Provided information.
- - - - -

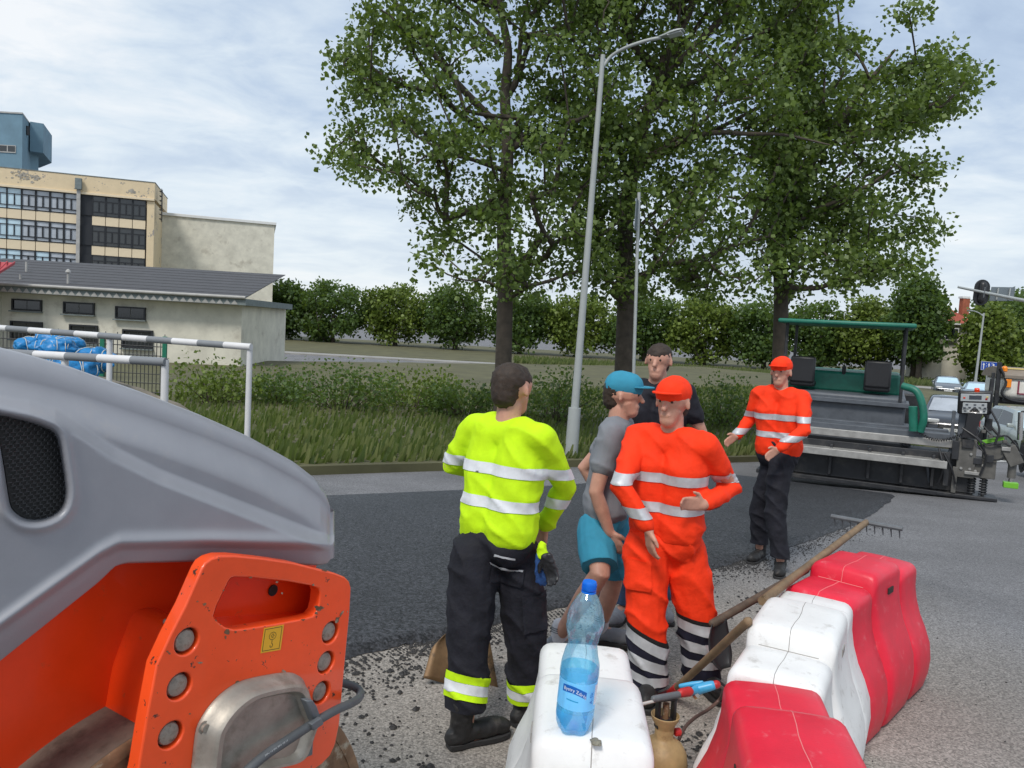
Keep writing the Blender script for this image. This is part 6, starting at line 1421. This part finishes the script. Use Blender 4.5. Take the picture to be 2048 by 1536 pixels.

- - - - -

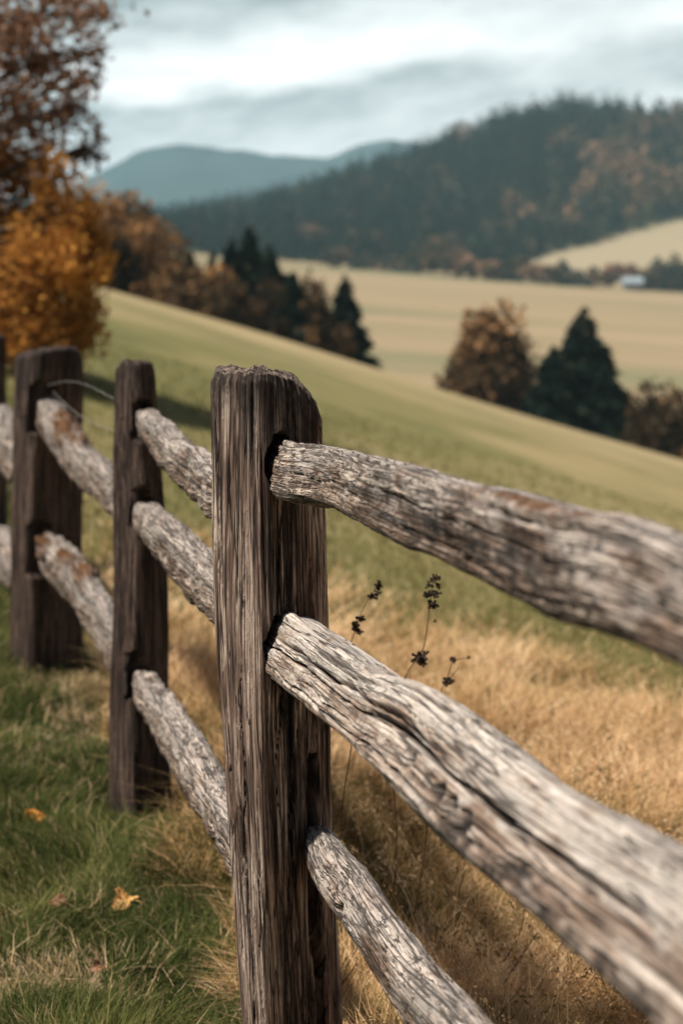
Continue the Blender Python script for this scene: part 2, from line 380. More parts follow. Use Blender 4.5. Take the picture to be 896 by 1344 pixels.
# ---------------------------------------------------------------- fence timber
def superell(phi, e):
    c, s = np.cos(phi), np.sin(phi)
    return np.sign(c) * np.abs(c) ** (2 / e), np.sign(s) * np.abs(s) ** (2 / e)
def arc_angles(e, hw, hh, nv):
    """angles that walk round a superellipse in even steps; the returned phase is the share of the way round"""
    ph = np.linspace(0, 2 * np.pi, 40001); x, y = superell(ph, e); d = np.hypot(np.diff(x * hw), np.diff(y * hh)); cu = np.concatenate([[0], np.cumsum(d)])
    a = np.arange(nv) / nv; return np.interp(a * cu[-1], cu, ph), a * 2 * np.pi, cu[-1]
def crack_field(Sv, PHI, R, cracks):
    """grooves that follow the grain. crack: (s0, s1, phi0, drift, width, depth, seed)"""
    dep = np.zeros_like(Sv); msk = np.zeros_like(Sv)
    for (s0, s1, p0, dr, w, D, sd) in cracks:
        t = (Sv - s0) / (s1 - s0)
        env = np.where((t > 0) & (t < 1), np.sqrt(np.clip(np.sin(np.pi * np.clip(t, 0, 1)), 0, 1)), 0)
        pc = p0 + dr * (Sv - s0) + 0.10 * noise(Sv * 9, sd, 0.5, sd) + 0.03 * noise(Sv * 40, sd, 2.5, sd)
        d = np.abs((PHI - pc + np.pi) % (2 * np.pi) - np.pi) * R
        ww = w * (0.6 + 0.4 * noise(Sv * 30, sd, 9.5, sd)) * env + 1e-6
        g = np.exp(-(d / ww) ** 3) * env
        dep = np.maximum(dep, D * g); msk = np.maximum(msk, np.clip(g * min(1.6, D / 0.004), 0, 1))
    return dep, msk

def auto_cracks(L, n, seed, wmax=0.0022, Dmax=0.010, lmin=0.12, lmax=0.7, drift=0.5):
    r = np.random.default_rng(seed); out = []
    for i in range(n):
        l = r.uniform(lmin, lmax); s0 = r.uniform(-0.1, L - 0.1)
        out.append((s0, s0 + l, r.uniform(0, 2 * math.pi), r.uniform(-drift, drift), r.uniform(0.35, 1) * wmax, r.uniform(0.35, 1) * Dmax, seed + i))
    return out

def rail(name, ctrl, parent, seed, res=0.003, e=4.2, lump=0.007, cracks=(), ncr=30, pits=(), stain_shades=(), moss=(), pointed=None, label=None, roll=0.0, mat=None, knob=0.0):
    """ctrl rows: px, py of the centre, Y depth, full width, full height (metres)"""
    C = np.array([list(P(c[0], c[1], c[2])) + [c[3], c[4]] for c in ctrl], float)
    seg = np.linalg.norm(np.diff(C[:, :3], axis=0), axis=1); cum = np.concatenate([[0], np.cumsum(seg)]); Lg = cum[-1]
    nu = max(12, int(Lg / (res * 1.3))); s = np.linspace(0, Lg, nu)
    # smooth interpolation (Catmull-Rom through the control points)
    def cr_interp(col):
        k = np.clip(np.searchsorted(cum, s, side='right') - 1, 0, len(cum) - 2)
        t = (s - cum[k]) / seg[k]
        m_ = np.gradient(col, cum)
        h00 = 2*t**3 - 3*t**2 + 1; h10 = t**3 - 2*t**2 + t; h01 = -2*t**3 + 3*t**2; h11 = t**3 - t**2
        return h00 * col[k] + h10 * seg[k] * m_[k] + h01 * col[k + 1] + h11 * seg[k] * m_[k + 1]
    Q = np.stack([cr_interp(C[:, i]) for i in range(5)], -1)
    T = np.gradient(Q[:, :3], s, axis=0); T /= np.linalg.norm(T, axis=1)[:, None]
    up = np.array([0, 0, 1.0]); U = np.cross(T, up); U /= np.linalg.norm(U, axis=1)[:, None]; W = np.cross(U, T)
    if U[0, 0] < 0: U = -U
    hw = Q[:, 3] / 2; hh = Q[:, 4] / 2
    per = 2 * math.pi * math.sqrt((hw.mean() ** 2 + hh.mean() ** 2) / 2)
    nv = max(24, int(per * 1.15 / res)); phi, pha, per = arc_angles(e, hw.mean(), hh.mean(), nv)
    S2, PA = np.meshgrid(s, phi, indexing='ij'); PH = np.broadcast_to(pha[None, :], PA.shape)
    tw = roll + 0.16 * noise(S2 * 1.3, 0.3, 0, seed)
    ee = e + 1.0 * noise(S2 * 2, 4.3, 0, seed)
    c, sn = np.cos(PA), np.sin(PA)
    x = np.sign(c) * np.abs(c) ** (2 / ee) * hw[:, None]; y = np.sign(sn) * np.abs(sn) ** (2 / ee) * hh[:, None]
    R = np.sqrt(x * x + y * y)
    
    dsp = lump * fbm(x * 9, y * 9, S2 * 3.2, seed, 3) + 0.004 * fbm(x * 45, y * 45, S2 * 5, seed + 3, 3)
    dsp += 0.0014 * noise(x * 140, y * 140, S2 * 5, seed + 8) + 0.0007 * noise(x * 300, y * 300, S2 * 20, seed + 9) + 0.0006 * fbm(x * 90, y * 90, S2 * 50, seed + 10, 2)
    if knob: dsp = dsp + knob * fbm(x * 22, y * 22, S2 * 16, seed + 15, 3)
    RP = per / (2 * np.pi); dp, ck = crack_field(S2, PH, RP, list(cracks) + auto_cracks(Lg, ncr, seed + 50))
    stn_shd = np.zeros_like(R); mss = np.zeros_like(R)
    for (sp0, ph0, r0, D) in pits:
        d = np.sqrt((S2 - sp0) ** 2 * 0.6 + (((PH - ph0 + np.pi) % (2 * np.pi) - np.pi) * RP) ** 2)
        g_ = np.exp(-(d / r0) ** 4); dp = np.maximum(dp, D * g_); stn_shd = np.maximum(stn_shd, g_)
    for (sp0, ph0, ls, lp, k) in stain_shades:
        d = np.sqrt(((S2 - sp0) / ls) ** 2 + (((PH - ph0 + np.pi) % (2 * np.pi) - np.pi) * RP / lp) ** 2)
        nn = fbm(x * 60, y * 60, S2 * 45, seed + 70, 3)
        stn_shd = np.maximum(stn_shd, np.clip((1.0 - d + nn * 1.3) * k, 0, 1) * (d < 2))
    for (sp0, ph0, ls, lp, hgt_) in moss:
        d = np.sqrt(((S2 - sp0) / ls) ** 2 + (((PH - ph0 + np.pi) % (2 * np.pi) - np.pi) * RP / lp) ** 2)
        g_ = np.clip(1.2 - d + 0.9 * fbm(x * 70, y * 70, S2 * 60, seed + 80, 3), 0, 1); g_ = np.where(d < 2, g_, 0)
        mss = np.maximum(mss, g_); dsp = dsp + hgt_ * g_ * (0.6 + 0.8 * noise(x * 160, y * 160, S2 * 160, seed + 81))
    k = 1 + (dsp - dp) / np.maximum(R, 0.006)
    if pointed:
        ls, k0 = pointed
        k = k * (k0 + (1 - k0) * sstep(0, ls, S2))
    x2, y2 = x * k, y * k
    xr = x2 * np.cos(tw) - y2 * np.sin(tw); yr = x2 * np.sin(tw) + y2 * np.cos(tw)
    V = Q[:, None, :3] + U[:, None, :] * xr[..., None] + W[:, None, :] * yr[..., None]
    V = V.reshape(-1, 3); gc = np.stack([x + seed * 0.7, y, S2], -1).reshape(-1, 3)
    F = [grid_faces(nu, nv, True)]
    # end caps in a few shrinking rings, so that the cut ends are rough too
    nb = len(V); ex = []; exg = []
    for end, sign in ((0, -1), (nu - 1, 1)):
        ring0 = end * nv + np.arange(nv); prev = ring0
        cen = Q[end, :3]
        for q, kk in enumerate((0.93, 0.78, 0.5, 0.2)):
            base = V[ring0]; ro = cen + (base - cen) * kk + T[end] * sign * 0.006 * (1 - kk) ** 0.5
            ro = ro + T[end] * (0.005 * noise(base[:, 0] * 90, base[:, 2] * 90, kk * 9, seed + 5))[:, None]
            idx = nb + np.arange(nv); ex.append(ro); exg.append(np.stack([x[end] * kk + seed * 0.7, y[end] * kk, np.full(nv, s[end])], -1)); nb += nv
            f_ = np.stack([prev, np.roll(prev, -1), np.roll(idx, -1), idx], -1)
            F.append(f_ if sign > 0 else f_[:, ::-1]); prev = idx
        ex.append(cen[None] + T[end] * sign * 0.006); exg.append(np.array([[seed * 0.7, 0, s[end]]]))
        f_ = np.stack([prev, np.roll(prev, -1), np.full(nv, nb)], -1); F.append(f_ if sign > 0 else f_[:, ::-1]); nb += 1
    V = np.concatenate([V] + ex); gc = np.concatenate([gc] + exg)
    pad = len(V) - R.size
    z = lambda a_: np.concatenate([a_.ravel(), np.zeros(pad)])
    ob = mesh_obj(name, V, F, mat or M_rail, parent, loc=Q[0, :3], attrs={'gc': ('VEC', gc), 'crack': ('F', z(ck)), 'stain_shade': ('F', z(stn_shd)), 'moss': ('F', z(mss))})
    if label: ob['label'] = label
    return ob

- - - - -

Copy all lines from the material that hold "follow".

Output for this task.
Continue the Blender Python script for this scene: part 2, from line 380. More parts follow. Use Blender 4.5. Take the picture to be 896 by 1344 pixels.
    """grooves that follow the grain. crack: (s0, s1, phi0, drift, width, depth, seed)"""